God of War est disponible sur PS4.
Le verdict
God of War
On a aimé
- Une aventure magistrale
- Une beauté sans égal sur PS4
- Réinvention, essence préservée
On a moins aimé
- On le veut sur PC
- Et Xbox One
- Et Switch
Porté par une maîtrise hardware lui permettant de briller de mille feux et bénéficiant d'un héritage qu'il ne souhaite aucunement refuser, God of War est une réussite magistrale. Santa Monica parvient jouer sur l'affect d'un héros que l'on aimera toujours, qu'importent les monstres, parfois intérieurs, qu'il doit affronter. Qu'importent ceux qui l'entourent, l'aiment, l'aident, le trahissent. God of War, c'est d'abord ce bonheur de retrouver un héros né sur PS2 et devenu une légende instantanée.
God of War, c'est ensuite la preuve qu'une licence peut bel et bien s'éveiller après avoir atteint des cimes déjà élevées. Surprendre encore après tant d’années. Une prouesse d'autant plus louable que les développeurs sont parvenus à préserver l'esprit global tout en réinventant le gameplay pour s'imposer dans un genre nouveau, au sein d'un univers nouveau.

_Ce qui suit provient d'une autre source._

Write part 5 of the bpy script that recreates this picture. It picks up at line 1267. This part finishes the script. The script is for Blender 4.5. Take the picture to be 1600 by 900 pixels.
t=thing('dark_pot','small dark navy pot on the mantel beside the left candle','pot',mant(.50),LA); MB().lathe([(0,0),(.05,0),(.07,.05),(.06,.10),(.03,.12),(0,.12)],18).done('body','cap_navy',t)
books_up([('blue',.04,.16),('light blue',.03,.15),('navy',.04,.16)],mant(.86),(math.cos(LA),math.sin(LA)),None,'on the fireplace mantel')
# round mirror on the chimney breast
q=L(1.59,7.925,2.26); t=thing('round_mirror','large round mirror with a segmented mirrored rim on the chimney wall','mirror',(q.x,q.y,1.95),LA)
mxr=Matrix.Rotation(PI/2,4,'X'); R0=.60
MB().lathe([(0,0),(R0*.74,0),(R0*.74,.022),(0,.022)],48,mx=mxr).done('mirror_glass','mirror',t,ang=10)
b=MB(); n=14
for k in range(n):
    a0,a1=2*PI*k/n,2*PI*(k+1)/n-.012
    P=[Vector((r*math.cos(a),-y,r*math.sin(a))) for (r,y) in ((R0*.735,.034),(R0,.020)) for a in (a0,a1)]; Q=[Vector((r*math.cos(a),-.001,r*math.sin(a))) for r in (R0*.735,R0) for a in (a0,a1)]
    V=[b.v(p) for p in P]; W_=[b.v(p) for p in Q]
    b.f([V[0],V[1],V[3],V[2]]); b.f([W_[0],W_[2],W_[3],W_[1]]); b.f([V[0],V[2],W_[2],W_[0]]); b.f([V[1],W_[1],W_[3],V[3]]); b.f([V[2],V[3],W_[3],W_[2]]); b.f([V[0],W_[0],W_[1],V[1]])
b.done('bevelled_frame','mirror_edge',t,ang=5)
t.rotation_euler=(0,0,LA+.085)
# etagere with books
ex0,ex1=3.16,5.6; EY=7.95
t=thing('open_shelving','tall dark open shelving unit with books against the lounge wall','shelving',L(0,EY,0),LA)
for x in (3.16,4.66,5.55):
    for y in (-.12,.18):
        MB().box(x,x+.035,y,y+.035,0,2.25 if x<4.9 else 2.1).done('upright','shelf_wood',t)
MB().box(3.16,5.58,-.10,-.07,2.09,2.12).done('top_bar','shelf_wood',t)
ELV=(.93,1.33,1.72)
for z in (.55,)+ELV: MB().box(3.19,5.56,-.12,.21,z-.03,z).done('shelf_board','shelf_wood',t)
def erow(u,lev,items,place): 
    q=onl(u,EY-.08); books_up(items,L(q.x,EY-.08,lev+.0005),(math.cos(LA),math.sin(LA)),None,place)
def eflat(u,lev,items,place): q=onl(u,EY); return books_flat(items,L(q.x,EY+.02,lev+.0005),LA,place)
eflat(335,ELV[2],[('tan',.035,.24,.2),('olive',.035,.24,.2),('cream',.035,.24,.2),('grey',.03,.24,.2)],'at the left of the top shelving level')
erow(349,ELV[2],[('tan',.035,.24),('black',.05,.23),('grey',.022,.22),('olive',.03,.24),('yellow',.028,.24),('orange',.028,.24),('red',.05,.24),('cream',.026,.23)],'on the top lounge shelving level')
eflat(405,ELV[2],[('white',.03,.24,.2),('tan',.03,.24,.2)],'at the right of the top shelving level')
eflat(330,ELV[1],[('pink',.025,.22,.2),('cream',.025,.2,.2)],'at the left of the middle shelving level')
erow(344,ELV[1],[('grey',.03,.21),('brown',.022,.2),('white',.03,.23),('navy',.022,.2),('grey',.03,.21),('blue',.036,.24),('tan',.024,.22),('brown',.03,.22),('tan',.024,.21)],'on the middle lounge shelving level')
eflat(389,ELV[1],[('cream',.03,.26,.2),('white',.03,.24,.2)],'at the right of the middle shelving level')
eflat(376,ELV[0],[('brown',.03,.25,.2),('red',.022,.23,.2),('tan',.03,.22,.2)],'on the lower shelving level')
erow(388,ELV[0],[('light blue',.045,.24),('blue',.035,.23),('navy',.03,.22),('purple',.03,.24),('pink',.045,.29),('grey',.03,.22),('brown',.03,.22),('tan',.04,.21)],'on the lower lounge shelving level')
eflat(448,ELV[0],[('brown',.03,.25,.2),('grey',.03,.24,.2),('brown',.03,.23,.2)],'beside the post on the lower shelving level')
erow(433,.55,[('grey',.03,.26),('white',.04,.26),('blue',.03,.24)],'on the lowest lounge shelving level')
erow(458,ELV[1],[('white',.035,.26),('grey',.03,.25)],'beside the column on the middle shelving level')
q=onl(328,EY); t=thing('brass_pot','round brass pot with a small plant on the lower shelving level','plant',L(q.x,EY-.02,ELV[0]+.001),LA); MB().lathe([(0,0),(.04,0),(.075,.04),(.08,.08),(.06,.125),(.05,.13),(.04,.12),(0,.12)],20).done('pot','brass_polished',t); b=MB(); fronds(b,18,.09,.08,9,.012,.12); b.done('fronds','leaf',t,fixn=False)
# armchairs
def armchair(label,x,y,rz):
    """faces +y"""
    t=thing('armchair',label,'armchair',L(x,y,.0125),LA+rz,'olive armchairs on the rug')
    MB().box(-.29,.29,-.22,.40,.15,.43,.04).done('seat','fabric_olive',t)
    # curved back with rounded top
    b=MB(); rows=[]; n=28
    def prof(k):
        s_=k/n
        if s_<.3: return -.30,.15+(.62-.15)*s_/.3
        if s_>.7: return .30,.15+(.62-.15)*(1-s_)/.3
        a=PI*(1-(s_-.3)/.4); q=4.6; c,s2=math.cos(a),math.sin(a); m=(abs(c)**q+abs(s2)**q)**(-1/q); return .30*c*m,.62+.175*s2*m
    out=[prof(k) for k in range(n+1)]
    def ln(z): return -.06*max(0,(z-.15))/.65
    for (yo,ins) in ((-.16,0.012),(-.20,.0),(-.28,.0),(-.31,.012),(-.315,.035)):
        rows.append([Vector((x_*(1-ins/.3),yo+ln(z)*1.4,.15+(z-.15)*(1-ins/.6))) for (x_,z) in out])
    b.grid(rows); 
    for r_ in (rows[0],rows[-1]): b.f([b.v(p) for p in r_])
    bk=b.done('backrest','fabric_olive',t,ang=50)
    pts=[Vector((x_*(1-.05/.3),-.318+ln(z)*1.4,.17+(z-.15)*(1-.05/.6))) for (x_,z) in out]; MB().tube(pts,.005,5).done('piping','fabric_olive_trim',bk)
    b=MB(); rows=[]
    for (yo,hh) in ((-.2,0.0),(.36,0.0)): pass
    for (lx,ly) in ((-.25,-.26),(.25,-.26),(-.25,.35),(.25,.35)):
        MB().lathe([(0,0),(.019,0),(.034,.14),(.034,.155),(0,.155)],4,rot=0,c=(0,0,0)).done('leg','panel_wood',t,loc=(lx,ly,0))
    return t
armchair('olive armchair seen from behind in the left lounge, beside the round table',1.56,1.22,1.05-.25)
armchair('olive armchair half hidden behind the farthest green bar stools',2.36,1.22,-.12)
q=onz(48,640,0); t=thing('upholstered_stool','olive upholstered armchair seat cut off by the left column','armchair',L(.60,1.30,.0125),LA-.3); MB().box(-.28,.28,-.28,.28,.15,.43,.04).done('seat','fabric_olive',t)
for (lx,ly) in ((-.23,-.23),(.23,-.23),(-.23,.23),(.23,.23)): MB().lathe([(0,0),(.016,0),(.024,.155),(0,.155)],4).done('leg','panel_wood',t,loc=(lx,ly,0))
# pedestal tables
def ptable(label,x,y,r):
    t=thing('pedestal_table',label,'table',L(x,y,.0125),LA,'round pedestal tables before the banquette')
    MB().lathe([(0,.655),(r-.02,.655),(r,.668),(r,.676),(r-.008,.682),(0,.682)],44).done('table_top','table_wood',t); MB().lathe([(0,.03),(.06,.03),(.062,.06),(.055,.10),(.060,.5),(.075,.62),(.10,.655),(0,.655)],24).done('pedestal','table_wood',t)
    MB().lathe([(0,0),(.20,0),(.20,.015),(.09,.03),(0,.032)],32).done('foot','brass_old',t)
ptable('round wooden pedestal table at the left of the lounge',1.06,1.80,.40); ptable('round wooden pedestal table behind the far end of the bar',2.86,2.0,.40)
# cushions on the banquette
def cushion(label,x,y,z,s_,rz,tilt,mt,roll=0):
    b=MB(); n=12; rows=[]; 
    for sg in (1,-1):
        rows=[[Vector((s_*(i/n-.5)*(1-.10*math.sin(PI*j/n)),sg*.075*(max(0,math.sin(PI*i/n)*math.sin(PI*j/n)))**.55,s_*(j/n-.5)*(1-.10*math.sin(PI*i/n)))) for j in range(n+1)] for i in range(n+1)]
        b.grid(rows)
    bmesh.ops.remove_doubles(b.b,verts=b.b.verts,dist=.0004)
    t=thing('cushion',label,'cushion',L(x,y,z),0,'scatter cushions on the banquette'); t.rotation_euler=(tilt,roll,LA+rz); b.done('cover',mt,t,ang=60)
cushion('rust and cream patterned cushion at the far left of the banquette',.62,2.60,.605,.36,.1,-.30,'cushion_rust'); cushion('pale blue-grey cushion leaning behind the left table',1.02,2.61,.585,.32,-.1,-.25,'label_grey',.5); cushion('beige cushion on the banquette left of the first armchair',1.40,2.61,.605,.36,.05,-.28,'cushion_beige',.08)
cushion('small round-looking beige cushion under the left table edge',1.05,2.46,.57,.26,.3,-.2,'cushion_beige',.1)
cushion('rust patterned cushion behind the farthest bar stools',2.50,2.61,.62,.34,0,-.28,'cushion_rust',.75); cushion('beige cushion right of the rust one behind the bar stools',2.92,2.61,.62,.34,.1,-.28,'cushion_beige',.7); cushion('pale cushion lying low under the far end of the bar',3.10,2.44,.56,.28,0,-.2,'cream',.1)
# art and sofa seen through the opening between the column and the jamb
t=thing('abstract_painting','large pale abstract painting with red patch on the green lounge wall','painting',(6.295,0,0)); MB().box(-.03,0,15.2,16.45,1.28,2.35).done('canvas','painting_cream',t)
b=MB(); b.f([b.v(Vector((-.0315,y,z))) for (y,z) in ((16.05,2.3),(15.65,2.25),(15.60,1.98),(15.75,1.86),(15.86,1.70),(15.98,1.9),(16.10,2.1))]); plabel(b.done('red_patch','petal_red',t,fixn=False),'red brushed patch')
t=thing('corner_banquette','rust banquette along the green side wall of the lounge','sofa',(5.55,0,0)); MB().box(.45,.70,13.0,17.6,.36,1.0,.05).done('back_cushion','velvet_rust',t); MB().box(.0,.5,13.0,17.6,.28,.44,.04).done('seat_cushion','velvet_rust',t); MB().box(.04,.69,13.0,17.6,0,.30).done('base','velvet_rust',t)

God of War, c'est enfin l'assurance d'être marqué pendant un long moment : tandis que Santa Monica a mis cinq ans à développer le jeu, il en faudra au moins autant pour tirer définitivement un trait sur les souvenirs qu'il fera naître aujourd'hui. Il paraît que demain est un autre jour. Pour Kratos, demain est un autre combat.